**PROBLEM STATEMENT:**
Restate, word for word, every line of the data.

**RECORDED DATA:**
■ ■ ■

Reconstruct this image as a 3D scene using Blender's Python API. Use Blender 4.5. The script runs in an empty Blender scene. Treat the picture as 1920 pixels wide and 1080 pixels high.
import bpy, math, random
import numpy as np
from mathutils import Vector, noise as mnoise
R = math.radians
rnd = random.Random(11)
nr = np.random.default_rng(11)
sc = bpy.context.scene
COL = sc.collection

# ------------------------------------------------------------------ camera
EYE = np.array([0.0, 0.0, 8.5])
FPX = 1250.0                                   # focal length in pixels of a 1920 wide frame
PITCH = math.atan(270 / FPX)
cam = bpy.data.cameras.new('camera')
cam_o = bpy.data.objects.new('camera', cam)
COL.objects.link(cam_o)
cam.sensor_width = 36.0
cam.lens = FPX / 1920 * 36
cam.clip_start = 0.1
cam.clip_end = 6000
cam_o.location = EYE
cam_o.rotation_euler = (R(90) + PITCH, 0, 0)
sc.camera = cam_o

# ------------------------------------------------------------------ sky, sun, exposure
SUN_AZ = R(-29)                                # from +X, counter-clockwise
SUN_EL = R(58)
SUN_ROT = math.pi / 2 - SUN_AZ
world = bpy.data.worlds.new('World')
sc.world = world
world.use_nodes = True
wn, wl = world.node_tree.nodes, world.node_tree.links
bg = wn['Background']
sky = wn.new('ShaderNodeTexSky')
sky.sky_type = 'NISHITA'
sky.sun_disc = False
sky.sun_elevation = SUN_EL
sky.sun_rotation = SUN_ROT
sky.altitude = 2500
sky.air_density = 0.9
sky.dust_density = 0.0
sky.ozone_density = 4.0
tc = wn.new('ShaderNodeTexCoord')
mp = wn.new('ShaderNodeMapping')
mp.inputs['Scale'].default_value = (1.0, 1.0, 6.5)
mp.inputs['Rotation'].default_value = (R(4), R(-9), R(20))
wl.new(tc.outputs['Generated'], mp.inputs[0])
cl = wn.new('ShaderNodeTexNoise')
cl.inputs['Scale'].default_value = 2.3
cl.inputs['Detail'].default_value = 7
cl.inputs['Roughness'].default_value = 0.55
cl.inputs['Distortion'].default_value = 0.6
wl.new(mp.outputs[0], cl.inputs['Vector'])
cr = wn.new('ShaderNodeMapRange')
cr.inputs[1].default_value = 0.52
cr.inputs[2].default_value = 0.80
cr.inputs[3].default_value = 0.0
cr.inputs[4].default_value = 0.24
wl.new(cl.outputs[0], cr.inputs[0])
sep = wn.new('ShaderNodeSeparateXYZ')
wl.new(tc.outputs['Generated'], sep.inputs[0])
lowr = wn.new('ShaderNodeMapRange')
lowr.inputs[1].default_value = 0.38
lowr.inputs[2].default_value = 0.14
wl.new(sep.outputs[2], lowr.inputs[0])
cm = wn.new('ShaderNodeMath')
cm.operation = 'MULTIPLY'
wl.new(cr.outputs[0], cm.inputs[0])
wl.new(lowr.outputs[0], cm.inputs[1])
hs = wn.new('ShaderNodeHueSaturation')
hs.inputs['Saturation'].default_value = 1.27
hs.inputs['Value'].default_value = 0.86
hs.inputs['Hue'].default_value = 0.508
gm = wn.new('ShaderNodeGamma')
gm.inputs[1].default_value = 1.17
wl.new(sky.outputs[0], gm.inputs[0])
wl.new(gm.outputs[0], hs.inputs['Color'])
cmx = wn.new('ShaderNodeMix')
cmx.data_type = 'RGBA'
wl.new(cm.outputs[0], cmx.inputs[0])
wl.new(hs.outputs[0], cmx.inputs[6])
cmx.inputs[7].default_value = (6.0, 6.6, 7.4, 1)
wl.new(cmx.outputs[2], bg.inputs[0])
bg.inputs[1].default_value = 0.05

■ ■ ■

**EXPECTED ANSWER:**
Reconstruct this image as a 3D scene using Blender's Python API. Use Blender 4.5. The script runs in an empty Blender scene. Treat the picture as 1920 pixels wide and 1080 pixels high.
import bpy, math, random
import numpy as np
from mathutils import Vector, noise as mnoise
R = math.radians
rnd = random.Random(11)
nr = np.random.default_rng(11)
sc = bpy.context.scene
COL = sc.collection

# ------------------------------------------------------------------ camera
EYE = np.array([0.0, 0.0, 8.5])
FPX = 1250.0                                   # focal length in pixels of a 1920 wide frame
PITCH = math.atan(270 / FPX)
cam = bpy.data.cameras.new('camera')
cam_o = bpy.data.objects.new('camera', cam)
COL.objects.link(cam_o)
cam.sensor_width = 36.0
cam.lens = FPX / 1920 * 36
cam.clip_start = 0.1
cam.clip_end = 6000
cam_o.location = EYE
cam_o.rotation_euler = (R(90) + PITCH, 0, 0)
sc.camera = cam_o

# ------------------------------------------------------------------ sky, sun, exposure
SUN_AZ = R(-29)                                # from +X, counter-clockwise
SUN_EL = R(58)
SUN_ROT = math.pi / 2 - SUN_AZ
world = bpy.data.worlds.new('World')
sc.world = world
world.use_nodes = True
wn, wl = world.node_tree.nodes, world.node_tree.links
bg = wn['Background']
sky = wn.new('ShaderNodeTexSky')
sky.sky_type = 'NISHITA'
sky.sun_disc = False
sky.sun_elevation = SUN_EL
sky.sun_rotation = SUN_ROT
sky.altitude = 2500
sky.air_density = 0.9
sky.dust_density = 0.0
sky.ozone_density = 4.0
tc = wn.new('ShaderNodeTexCoord')
mp = wn.new('ShaderNodeMapping')
mp.inputs['Scale'].default_value = (1.0, 1.0, 6.5)
mp.inputs['Rotation'].default_value = (R(4), R(-9), R(20))
wl.new(tc.outputs['Generated'], mp.inputs[0])
cl = wn.new('ShaderNodeTexNoise')
cl.inputs['Scale'].default_value = 2.3
cl.inputs['Detail'].default_value = 7
cl.inputs['Roughness'].default_value = 0.55
cl.inputs['Distortion'].default_value = 0.6
wl.new(mp.outputs[0], cl.inputs['Vector'])
cr = wn.new('ShaderNodeMapRange')
cr.inputs[1].default_value = 0.52
cr.inputs[2].default_value = 0.80
cr.inputs[3].default_value = 0.0
cr.inputs[4].default_value = 0.24
wl.new(cl.outputs[0], cr.inputs[0])
sep = wn.new('ShaderNodeSeparateXYZ')
wl.new(tc.outputs['Generated'], sep.inputs[0])
lowr = wn.new('ShaderNodeMapRange')
lowr.inputs[1].default_value = 0.38
lowr.inputs[2].default_value = 0.14
wl.new(sep.outputs[2], lowr.inputs[0])
cm = wn.new('ShaderNodeMath')
cm.operation = 'MULTIPLY'
wl.new(cr.outputs[0], cm.inputs[0])
wl.new(lowr.outputs[0], cm.inputs[1])
hs = wn.new('ShaderNodeHueSaturation')
hs.inputs['Saturation'].default_value = 1.27
hs.inputs['Value'].default_value = 0.86
hs.inputs['Hue'].default_value = 0.508
gm = wn.new('ShaderNodeGamma')
gm.inputs[1].default_value = 1.17
wl.new(sky.outputs[0], gm.inputs[0])
wl.new(gm.outputs[0], hs.inputs['Color'])
cmx = wn.new('ShaderNodeMix')
cmx.data_type = 'RGBA'
wl.new(cm.outputs[0], cmx.inputs[0])
wl.new(hs.outputs[0], cmx.inputs[6])
cmx.inputs[7].default_value = (6.0, 6.6, 7.4, 1)
wl.new(cmx.outputs[2], bg.inputs[0])
bg.inputs[1].default_value = 0.05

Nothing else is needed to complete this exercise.